Andrew Wyeth

Andrew WyethAndrew Wyeth, 1964.

Andrew Wyeth (born July 12, 1917, Chadds Ford, Pennsylvania, U.S.—died January 16, 2009, Chadds Ford) was an American watercolourist and worker in tempera noted primarily for his realistic depictions of the buildings, fields, hills, and people of his private world.

Wyeth’s father, N.C. Wyeth, was a well-known illustrator who had studied under Howard Pyle and who, starting in 1932, served as his son’s only teacher. Andrew Wyeth’s first exhibition was in 1936 at the Art Alliance of Philadelphia, but his first important New York City show took place in 1937 at the Macbeth Gallery. The show was an instant hit and every painting was sold.

The subject matter of Wyeth’s pictures has come almost entirely from two localities, the Brandywine Valley around Chadds Ford, Pennsylvania, and the area near his summer home in Cushing, Maine. Wyeth’s technical resources are remarkable. His work displays a strong linear quality, and within his limited palette—consisting mostly of earth tones—he achieves a subtly extensive range of colour. His paintings are precise and detailed, yet he moves them beyond photographic naturalism by imbuing them with a sense of subjective emotion. Wyeth’s best-known painting, Christina’s World (1948), achieves a note of melancholy in its depiction of a polio victim seemingly trying to climb up a hill. This work also exemplifies his use of unusual angles and his mastery of light. Between 1971 and 1985 Wyeth secretly painted Helga Testorf, his neighbour in Chadds Ford, creating hundreds of images of her, including nudes.

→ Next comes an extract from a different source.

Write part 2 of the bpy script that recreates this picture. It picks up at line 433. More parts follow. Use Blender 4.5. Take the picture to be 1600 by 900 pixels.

Art historians have often characterized Wyeth’s work as sentimental and antithetical to the abstract trajectory of 20th-century art. In the face of such criticism, Wyeth’s work has always been popular. He was the first painter to receive the Presidential Medal of Freedom, which U.S. Pres. John F. Kennedy conferred on him in 1963. In 1977 Wyeth became the first American artist since John Singer Sargent to be elected to the French Académie des Beaux-Arts, and in the next year he became an honorary member of the Soviet Academy of the Arts. In 1980 he became the first living American artist to be elected to Britain’s Royal Academy. His exhibition at the Whitney Museum of American Art in New York in 1967 established a new attendance record for that institution. A 1987 show of his so-called “Helga pictures,” organized by the National Gallery of Art in Washington, D.C., was also very popular, as was a 2006 retrospective at the Philadelphia Museum of Art. In 1990 he became the first artist to be awarded the Congressional Gold Medal, and in 2007 he was a recipient of the National Medal of the Arts. Andrew Wyeth, Autobiography was published in 1995.